Steve Jakubowski of Loudon acknowledged that high taxes are difficult on taxpayers, but he said the district must pay people competitively and keep funding extracurricular activities for the students’ benefit. Bruce Johnson and Roy Fanjoy, both Webster selectmen, also commended the board on their hard work and said they supported the proposed budget.

During the past several years, the budget has cut a handful of programs and positions in order to keep the budget as lean as possible, Cowan told the group. Among those cuts are 11 positions through attrition, fewer elective courses at the high school, a 30 percent decrease in funding for athletic supplies, the summer reading program, covering Advanced Placement test fees, infrastructure repairs and technology updates.

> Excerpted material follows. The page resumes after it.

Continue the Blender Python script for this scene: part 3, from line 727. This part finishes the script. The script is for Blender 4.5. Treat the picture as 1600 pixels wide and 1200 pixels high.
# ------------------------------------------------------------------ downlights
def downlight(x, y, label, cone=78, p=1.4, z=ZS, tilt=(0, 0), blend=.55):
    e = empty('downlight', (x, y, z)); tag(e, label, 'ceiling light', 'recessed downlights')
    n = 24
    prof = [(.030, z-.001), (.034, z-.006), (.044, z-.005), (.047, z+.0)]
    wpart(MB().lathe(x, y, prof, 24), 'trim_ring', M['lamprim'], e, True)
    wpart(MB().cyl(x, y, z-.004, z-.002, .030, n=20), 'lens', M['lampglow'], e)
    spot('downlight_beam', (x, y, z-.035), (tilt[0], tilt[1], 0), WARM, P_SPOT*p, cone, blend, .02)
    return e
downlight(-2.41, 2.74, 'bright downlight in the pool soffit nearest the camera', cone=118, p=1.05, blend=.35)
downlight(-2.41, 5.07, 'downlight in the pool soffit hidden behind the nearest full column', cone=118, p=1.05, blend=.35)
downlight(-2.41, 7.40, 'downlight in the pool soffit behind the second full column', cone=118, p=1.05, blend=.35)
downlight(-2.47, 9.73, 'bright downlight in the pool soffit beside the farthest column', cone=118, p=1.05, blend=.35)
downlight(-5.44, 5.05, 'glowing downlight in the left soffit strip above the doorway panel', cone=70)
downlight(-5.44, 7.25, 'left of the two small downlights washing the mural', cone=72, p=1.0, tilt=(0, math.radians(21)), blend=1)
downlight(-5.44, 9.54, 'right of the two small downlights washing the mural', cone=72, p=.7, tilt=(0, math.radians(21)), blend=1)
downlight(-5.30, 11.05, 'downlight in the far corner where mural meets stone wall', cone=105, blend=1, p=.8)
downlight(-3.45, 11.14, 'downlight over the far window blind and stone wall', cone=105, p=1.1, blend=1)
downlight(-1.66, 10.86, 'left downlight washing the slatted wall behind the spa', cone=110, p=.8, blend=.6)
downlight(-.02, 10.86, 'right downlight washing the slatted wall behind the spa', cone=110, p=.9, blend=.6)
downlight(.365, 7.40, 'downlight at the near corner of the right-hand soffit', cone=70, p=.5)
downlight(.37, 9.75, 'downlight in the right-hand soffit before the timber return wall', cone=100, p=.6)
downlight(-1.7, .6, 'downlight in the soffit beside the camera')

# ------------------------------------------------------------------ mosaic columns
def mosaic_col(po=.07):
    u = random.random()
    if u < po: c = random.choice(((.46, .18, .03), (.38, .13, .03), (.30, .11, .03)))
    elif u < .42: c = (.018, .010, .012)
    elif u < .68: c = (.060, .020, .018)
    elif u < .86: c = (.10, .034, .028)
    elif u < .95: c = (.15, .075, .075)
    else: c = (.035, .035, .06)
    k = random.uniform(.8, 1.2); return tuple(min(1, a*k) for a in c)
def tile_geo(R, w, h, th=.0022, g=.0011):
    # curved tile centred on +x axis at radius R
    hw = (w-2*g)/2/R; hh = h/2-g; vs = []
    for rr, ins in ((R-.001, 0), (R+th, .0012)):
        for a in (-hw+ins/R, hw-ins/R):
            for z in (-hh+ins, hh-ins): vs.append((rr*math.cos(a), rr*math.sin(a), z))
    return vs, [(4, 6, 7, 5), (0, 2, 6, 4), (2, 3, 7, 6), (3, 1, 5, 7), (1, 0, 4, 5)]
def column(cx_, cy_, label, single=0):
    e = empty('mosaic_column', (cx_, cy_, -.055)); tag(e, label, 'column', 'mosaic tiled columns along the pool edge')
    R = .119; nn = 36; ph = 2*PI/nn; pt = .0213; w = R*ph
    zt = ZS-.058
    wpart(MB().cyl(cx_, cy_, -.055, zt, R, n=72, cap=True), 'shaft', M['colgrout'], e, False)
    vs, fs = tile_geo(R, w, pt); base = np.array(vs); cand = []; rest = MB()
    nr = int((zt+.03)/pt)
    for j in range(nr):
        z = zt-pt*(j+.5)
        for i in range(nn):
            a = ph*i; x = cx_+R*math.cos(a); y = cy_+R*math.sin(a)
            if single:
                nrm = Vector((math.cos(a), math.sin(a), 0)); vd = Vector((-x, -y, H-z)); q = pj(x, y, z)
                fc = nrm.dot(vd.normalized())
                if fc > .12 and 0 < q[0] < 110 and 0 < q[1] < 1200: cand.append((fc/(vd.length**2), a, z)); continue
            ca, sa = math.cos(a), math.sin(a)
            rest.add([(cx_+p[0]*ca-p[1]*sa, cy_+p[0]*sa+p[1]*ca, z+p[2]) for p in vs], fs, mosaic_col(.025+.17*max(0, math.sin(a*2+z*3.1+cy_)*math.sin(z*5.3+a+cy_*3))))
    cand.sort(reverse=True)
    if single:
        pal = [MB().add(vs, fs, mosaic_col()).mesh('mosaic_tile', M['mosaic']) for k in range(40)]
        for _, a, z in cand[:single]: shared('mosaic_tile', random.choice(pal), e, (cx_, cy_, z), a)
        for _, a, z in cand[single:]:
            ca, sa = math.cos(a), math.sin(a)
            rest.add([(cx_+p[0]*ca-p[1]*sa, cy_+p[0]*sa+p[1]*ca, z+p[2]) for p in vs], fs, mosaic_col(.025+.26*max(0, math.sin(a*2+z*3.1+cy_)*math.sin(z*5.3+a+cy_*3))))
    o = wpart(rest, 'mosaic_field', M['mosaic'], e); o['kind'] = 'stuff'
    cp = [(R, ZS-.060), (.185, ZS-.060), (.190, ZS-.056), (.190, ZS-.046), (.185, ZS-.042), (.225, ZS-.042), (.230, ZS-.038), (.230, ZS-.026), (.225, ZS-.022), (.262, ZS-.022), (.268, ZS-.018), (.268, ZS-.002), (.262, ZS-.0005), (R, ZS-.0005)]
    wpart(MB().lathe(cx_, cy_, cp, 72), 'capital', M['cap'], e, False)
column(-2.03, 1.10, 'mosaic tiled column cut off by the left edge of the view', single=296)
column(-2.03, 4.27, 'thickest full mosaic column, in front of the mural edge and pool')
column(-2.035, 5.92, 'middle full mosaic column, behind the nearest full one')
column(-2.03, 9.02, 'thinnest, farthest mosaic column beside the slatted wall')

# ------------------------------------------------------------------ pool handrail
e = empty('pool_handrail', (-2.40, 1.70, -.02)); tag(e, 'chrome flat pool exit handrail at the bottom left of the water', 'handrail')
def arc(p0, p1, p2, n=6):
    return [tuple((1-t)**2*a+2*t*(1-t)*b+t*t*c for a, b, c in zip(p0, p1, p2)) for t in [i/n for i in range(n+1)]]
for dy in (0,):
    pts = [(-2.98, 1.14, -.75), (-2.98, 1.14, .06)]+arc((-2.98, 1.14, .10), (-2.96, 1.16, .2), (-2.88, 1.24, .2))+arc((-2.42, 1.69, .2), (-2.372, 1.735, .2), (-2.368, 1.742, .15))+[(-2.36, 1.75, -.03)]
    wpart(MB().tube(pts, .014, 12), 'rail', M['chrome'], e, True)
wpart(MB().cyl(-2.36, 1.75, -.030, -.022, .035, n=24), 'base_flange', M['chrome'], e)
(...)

All of this year’s increases come from things the district cannot control. The $450,000 addition in retirement costs is the result of the state downshifting costs – accounting for 45 percent of the budget’s net increase. This year is also the second year of contracts for teachers and administrators, which accounts for an increase in $409,500 for teacher benefits and $33,524 for administrator salaries and benefits. Those cannot be changed as they were already approved in last year’s budget process.

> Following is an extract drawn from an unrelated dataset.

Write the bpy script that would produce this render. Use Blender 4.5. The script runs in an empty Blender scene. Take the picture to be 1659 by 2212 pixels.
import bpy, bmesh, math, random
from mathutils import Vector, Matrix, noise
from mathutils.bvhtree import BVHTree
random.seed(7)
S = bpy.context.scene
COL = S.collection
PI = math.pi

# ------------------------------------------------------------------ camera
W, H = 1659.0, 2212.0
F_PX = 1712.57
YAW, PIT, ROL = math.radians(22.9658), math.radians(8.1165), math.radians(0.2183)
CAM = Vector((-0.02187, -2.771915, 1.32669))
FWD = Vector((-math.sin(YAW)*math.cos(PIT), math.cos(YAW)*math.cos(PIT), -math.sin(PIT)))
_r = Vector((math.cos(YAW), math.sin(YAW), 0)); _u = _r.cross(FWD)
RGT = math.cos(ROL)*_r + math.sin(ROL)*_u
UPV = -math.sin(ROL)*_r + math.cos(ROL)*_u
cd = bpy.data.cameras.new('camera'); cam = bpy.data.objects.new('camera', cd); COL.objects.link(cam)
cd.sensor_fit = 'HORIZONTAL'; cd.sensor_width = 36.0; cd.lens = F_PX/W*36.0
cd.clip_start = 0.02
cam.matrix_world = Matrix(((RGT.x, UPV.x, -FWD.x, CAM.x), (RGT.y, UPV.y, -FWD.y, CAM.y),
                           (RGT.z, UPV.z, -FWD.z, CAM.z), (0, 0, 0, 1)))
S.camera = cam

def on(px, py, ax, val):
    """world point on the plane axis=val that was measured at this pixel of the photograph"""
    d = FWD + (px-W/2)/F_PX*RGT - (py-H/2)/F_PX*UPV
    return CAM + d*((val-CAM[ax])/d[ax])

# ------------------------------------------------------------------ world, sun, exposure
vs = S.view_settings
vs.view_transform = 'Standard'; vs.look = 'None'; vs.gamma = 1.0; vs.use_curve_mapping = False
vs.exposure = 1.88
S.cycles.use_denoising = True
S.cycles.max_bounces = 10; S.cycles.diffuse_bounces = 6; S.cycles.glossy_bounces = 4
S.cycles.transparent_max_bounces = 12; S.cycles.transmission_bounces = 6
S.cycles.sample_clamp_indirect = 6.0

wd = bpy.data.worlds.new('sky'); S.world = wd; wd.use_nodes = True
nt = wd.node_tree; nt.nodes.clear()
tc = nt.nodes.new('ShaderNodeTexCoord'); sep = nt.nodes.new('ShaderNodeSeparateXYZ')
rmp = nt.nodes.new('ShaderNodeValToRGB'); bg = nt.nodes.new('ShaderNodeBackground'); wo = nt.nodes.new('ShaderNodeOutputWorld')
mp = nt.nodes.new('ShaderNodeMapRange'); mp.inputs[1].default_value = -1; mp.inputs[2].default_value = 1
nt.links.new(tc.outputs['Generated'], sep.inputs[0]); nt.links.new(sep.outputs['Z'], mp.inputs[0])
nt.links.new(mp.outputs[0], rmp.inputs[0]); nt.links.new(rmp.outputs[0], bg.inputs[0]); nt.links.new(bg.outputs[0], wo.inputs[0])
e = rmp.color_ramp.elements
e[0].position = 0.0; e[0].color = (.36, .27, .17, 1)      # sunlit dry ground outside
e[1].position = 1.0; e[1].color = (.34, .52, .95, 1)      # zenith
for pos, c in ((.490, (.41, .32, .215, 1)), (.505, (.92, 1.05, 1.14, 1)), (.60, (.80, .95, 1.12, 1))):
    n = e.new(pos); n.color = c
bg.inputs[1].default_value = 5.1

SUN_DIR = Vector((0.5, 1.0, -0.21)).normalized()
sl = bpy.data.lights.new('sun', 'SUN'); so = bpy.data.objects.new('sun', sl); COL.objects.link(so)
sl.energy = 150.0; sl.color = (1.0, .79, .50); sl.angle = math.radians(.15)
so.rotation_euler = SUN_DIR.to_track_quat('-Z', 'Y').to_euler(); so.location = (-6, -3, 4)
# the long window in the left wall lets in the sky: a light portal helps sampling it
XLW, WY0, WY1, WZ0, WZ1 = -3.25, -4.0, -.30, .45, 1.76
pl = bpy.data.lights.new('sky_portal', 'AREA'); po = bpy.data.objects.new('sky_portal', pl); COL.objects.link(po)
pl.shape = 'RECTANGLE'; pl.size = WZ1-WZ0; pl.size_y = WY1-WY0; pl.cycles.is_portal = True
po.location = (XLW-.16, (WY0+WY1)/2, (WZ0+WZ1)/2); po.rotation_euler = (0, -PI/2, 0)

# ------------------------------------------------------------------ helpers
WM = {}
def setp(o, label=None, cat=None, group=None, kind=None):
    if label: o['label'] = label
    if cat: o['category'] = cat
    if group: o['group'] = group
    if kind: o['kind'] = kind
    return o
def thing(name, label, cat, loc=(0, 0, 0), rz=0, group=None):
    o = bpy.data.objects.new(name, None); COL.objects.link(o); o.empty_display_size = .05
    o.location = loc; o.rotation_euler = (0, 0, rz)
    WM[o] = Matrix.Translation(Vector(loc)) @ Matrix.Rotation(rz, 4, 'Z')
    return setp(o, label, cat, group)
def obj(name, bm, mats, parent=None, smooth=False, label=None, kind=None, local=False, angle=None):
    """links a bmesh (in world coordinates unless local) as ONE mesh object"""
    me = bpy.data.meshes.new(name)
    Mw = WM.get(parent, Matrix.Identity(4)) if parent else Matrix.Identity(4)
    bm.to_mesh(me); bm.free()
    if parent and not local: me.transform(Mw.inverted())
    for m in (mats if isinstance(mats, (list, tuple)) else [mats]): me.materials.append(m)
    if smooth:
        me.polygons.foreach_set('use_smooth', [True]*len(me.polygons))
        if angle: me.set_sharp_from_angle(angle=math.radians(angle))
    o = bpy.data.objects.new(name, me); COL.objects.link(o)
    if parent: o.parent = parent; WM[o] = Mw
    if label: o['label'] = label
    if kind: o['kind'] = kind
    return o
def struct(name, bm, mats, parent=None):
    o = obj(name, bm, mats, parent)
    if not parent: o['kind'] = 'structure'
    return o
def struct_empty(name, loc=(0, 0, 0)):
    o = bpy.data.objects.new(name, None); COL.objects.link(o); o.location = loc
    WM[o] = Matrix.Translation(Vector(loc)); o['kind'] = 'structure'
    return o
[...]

At the heart of calls to level fund the budget is the tax burden it places on local property owners. Merrill, of Loudon, said it’s unfair that elderly people have to face the burden of high property taxes when they aren’t sending anyone to school. Taxpayers are struggling to make ends meet, he said, and continued increases are frustrating.

Carey said the audience’s concerns were making a good argument for a broad-based income tax. New Hampshire is one of the richest states in terms of take-home pay, she said, yet people are struggling to pay the tax bills on their property.

“We don’t have an income tax. That’s why people are feeling poor, they’re being taxed on their property,” she said. “I’ve never been a proponent of income tax, but tonight’s arguments have made me see another side.”

The board will present the finalized warrant articles to voters March 7 at the annual meeting. All other meetings of the school board, including Monday’s finance committee meeting, are open to the public.